_Exercise brief_
Among the lines below, list those containing the string "from".

_Information shown_

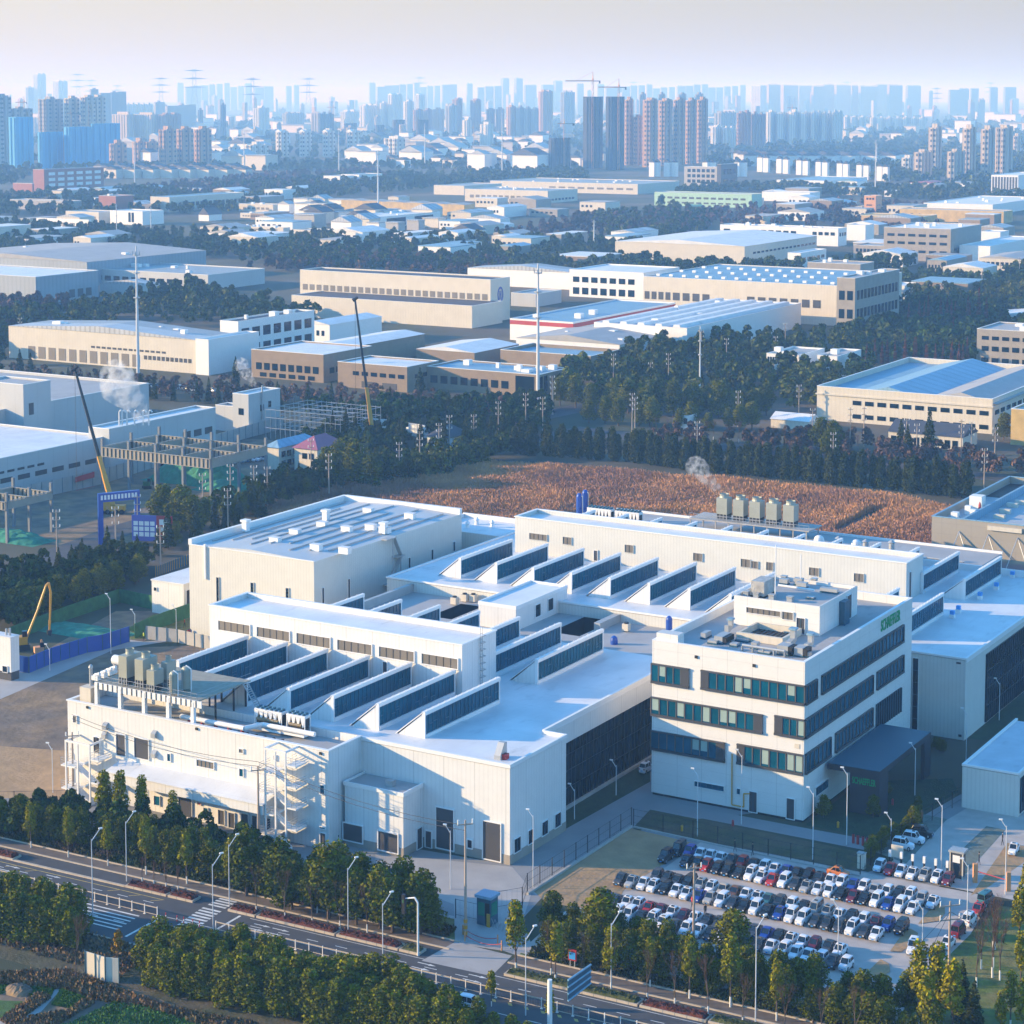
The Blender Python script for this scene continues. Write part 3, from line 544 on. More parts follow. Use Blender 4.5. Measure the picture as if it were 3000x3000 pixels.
# air cooled chillers
def chiller(x, v, z, n, label, group=None, s=1.0):
    t = Thing('air_chiller', label, 'chiller', x, v, z, group); L_ = n*1.15; d_ = 1.25*s; zz = z+2.6*s
    b = MB(); b.box(x-L_/2, x+L_/2, v-d_-0.05, v+d_, zz+1.9*s, zz+2.3*s)
    for i in range(n):
        xa = x-L_/2+i*L_/n; xb = xa+L_/n; mcx = (xa+xb)/2
        b.prism([(xa+0.03, v-d_, zz+1.9*s), (xb-0.03, v-d_, zz+1.9*s), (mcx+0.07, v-d_, zz-0.6*s), (mcx-0.07, v-d_, zz-0.6*s)], (0, 2*d_, 0))
    t.part('coil_casing', b, M['whitep'])
    b = MB(); b.box(x-L_/2+0.1, x+L_/2-0.1, v-d_+0.4, v+d_-0.3, zz-0.5*s, zz+1.8*s); b.box(x-L_/2+0.2, x+L_/2-0.2, v-d_+0.5, v+d_-0.4, z+0.9, zz-0.6*s); t.part('inside', b, M['black'])
    for i in range(n):
        for q in (-0.5, 0.5): t.part('fan', MB().lathe(x-L_/2+(i+0.5)*L_/n, v+d_*q, [(0.42*s, zz+2.3*s), (0.42*s, zz+2.8*s)], 10), M['bar'])
    b = MB(); b.tube((x-L_/2+0.6, v-d_+0.2, z+1.9), (x+L_/2-0.9, v-d_+0.2, z+1.9), 0.5*s, k=10); t.part('compressor', b, mat('brown_pipe', (0.2, 0.15, 0.08), 0.5))
    b = MB()
    for xx in (x-L_/2, x+L_/2-0.15): b.box(xx, xx+0.15, v-d_, v-d_+0.15, z, zz+1.9*s); b.box(xx, xx+0.15, v+d_-0.15, v+d_, z, zz+1.9*s)
    b.box(x-L_/2-0.6, x+L_/2+0.6, v-d_-1.2, v+d_, z, z+0.45); t.part('frame', b, M['whitep'])
x, v = XV(794, 2132, 18.8); chiller(x, v, 18.72, 6, 'white air cooled chiller with V shaped coils on the front roof, left one of two', s=0.8)
x, v = XV(875, 2146, 18.8); chiller(x, v, 18.72, 4, 'shorter white air cooled chiller with V shaped coils, right one on the front roof', s=0.8)
t = Thing('roof_pipe', 'long red edged white pipe running along the front roof parapet', 'pipe', -60, -8, 18.2)
b = MB(); xa, va = XV(530, 2104, 19.5); xb, vb = XV(715, 2140, 19.5); b.tube((xa, -8.2, 19.9), (xb, -8.2, 19.9), 0.5, k=10); b.tube((xb, -8.2, 19.9), (xb+1.6, -4.2, 19.9), 0.5, k=10); b.tube((xb+1.6, -4.2, 19.9), (xb+14.5, -4.2, 19.9), 0.5, k=10); t.part('pipe', b, M['whitep'])
b = MB()
for i in range(5): b.box(xa+2+i*3.4, xa+2.3+i*3.4, -8.6, -7.8, 18.1, 19.5)
t.part('support', b, M['red'])
for i in range(7):
    x = -62+i*2.2; t = Thing('roof_sleeper', 'black support beam lying on the grey roof strip, %s from the left' % od(i), 'beam', x, -7, 18.13, 'support beams on the grey roof strip'); t.part('beam', MB().box(x-0.2, x+0.2, -9.5, -6.2, 18.13, 18.5), M['black'])
x, v = XV(1470, 2222, 18.95); t = Thing('roof_access_box', 'small silver duct unit near the right corner of the front roof', 'duct', x, v, 18.95)
t.part('casing', MB().prism([(x-1.0, v-1.2, 18.95), (x-1.0, v+1.3, 18.95), (x-1.0, v+1.3, 22.0), (x-1.0, v+0.3, 22.0), (x-1.0, v-1.2, 19.8)], (1.4, 0, 0)), M['steel']); t.part('motor', MB().box(x+0.42, x+1.2, v-0.6, v+0.8, 18.95, 20.0), M['red'])
# low link roof between the two halls
lk_ = Thing('link_building', 'low flat grey roofed link between the two sawtooth halls, with two dark light wells', 'building', -50, 102)
b = MB(); Zc = 16.0
for (x0, x1, v0, v1) in ((-100, -82.5, 86.1, 118.8), (-82.5, -76, 86.1, 99.5), (-82.5, -76, 114.5, 118.8), (-76, -48.7, 86.1, 118.8), (-48.7, -40.6, 86.1, 101.5), (-40.6, -9.7, 86.1, 118.8)): b.box(x0, x1, v0, v1, 0.2, Zc)
lk_.part('roof', b, M['roofg'])
lk_.part('light_well_floor', MB().box(-82.5, -76, 99.5, 114.5, 0.5, 9), M['black']); lk_.part('light_well_floor', MB().box(-48.7, -40.6, 101.5, 118.8, 0.5, 9), M['black'])
b = MB()
for (x0, x1, v0, v1) in ((-82.6, -75.9, 99.4, 114.6), (-48.8, -40.5, 101.4, 118.7)):
    b = MB()
    for q in ((x0, x1, v0, v0+0.2), (x0, x1, v1-0.2, v1), (x0, x0+0.2, v0+0.2, v1-0.2), (x1-0.2, x1, v0+0.2, v1-0.2)): b.box(*q, 9, Zc-0.01)
    lk_.part('light_well_wall', b, M['glassd'])
b = MB(); b.box(-101.0, -99.9, 86.2, 118.7, Zc, 18.2); b.box(-40.2, -38.5, 108, 118.7, Zc+0.01, 18.0); lk_.part('parapet', b, M['steel'])
pb = Thing('roof_pavilion', 'white box shaped roof pavilion standing between the two dark light wells', 'building', -61.5, 111, Zc)
b = MB(); b.box(-67, -56.3, 97.8, 123.5, Zc, 21.5); pb.part('walls', b, M['white']); pb.part('roof', MB().box(-66.8, -56.5, 98.0, 123.3, 21.51, 21.7), M['roof'])
b = MB(); b.box(-67.1, -56.2, 97.7, 98.1, 21.3, 22.2); b.box(-56.6, -56.2, 98.11, 123.6, 21.3, 22.2); b.box(-67.1, -66.7, 98.11, 123.6, 21.3, 22.2); b.box(-66.69, -56.61, 123.2, 123.6, 21.3, 22.2); pb.part('coping', b, M['whitep'])
for a_, c_ in (((1567, 1776), (1582, 1800)), ((1604, 1759), (1619, 1782))):
    v_, z_ = onX(-56.3, *a_); v2, z2 = onX(-56.3, *c_); swin(pb, -56.3, (v_, v2, min(z_, z2)-0.2, max(z_, z2)+0.2), 'glassd', 'window', frame=0.15)
x, v = XV(1960, 1857, Zc); t = Thing('blue_tank', 'upright dark blue tank on the link roof beside the office roof', 'tank', x, v, Zc); t.part('shell', MB().lathe(x, v, [(0.8, Zc+0.5), (0.8, Zc+3.6), (0.65, Zc+4.1), (0.3, Zc+4.4), (0.05, Zc+4.5)], 16), M['blue']); t.part('foot', MB().box(x-0.6, x-0.3, v-0.6, v+0.6, Zc, Zc+0.5).box(x+0.3, x+0.6, v-0.6, v+0.6, Zc, Zc+0.5), M['steel'])
x, v = XV(1799, 1887, Zc); t = Thing('blue_dome_tank', 'squat blue tank with domed top behind the last roof monitor of the front hall', 'tank', x, v, Zc); t.part('shell', MB().lathe(x, v, [(0.9, Zc), (0.9, Zc+1.0), (0.75, Zc+1.6), (0.4, Zc+1.95), (0.05, Zc+2.1)], 16), M['blue'])
for i, p in enumerate(((1332, 1772), (1362, 1763), (1387, 1764), (1835, 1850))):
    x, v = XV(*p, Zc); t = Thing('roof_unit', 'small beige air unit on the grey link roof, %s from the left' % od(i), 'air unit', x, v, Zc, 'air units on the link roof'); t.part('casing', MB().box(x-0.8, x+0.8, v-0.8, v+0.8, Zc+0.3, Zc+2.0), M['cream']); t.part('fan', MB().lathe(x, v, [(0.6, Zc+2.0), (0.6, Zc+2.3)], 10), M['black'])
# ------------------------------------------------------------------ rear sawtooth hall
rh = Thing('factory_hall', 'rear sawtooth factory hall with a long raised block, before the brown reed field', 'factory', -30, 160)
V2 = 118.9
b = MB(); b.box(-108.5, 49.7, V2, 206, 0, 18.55); rh.part('walls', b, M['greyw'])
rh.part('roof', MB().box(-108.2, 49.4, V2+0.3, 205.6, 18.56, 18.7), M['roof'])
b = MB(); b.box(-108.7, 49.9, V2-0.2, V2+0.35, 18.705, 19.15); b.box(-108.7, -108.1, V2+0.36, 206.2, 18.705, 19.1); b.box(49.3, 49.9, V2+0.36, 206.2, 18.0, 19.1); b.box(-108.09, 49.29, 205.6, 206.2, 18.705, 20.4); rh.part('coping', b, M['whitep'])
b = MB(); b.box(-95.5, 19.2, 163.8, 164.3, 18.71, 28.6); b.box(-95.5, 19.2, 175.6, 176.1, 18.71, 28.6); b.box(-95.5, -95.0, 164.31, 175.59, 18.71, 28.6); b.box(18.7, 19.2, 164.31, 175.59, 18.71, 28.6); rh.part('raised_block', b, M['greyw'])
rh.part('roof', MB().box(-95.0, 18.7, 164.3, 175.6, 27.2, 27.6), M['roof'])
b = MB(); b.box(-95.7, 19.4, 163.6, 164.4, 28.603, 28.85); b.box(-95.7, 19.4, 175.5, 176.3, 28.603, 28.85); b.box(-95.7, -94.9, 164.41, 175.49, 28.603, 28.85); b.box(18.6, 19.4, 164.41, 175.49, 28.603, 28.85); rh.part('coping', b, M['whitep'])
for pts, n in (([(1552,1561),(1603,1585)],4), ([(1650,1572),(1674.5,1596)],2), ([(1831.5,1595),(1856,1620)],2), ([(2032,1619),(2058,1645)],2), ([(2171.5,1636.5),(2198.5,1663)],2), ([(2202,1643),(2221.5,1666)],2), ([(2246,1646),(2265.5,1672)],2), ([(2371.5,1661.5),(2399.5,1688)],2), ([(2503,1678.5),(2531,1706)],2)):
    fwin(rh, 163.8, frect(163.8, *pts), 'louvre', 'louvre_window', n=n, frame=0.08, fm='greyw', barm='black')
fwin(rh, 163.8, frect(163.8, (1741,1612), (1751,1643)), 'dark', 'door', frame=0.12)
v_, z_ = onX(19.2, 2661, 1716); v2, z2 = onX(19.2, 2666, 1764); swin(rh, 19.2, (v_, v_+1.6, 18.8, 26.0), 'dark', 'service_door', frame=0.1)
for k in range(9): monitor(rh, -91.4+11.2*k, 128.3, 155.5 if k != 8 else 155.5)
monitor(rh, 31.6, 128.3, 156); 
for k in range(11):
    if k == 2 and False: continue
    monitor(rh, -91.2+11.1*k, 177.2 if k < 10 else 174.5, 203)
monitor(rh, 31.4, 173, 203)
monitor(rh, 20.3, 128.3, 155.5)
# side wall of the right end: dark curtain wall, and its white end bay
b = MB(); b.box(49.7, 50.0, 133.5, 205.8, 0.4, 16.6); gw = rh.part('glass_wall', b, M['glassd'])
g = MB()
for i in range(46): g.box(50.0, 50.12, 134+i*1.57, 134.15+i*1.57, 0.4, 16.6)
for z in (4.2, 8.4, 12.5): g.box(50.0, 50.1, 133.6, 205.7, z, z+0.15)
rh.part('glazing_bars', g, MATS['dark_bar'], gw)
fwin(rh, V2, (37.3, 38.6, 0.5, 17.5), 'glassd', 'strip_window', frame=0.1, rows=6)
fwin(rh, V2, frect(V2, (2802, 1939), (2815, 1946)), 'dark', 'sign_plate', frame=0); fwin(rh, V2, frect(V2, (2808, 2151), (2817, 2159)), 'dark', 'vent_grille', frame=0)
for i, p in enumerate(((2966, 1693), (2919, 1727), (2871, 1755), (2808, 1795), (2790, 1810))):
    x, v = XV(*p, 18.7); t = Thing('roof_cap_vent', 'small roof vent with a bright blue cap, %s from the far end' % od(i), 'vent', x, v, 18.7, 'blue capped roof vents')
    t.part('base', MB().box(x-0.6, x+0.6, v-0.6, v+0.6, 18.7, 19.6), M['whitep']); t.part('cap', MB().box(x-0.5, x+0.5, v-0.5, v+0.5, 19.61, 20.5), mat('bright_blue_cap', (0.05, 0.32, 0.75), 0.4))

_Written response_
The Blender Python script for this scene continues. Write part 3, from line 544 on. More parts follow. Use Blender 4.5. Measure the picture as if it were 3000x3000 pixels.
    x = -62+i*2.2; t = Thing('roof_sleeper', 'black support beam lying on the grey roof strip, %s from the left' % od(i), 'beam', x, -7, 18.13, 'support beams on the grey roof strip'); t.part('beam', MB().box(x-0.2, x+0.2, -9.5, -6.2, 18.13, 18.5), M['black'])
    x, v = XV(*p, Zc); t = Thing('roof_unit', 'small beige air unit on the grey link roof, %s from the left' % od(i), 'air unit', x, v, Zc, 'air units on the link roof'); t.part('casing', MB().box(x-0.8, x+0.8, v-0.8, v+0.8, Zc+0.3, Zc+2.0), M['cream']); t.part('fan', MB().lathe(x, v, [(0.6, Zc+2.0), (0.6, Zc+2.3)], 10), M['black'])
    x, v = XV(*p, 18.7); t = Thing('roof_cap_vent', 'small roof vent with a bright blue cap, %s from the far end' % od(i), 'vent', x, v, 18.7, 'blue capped roof vents')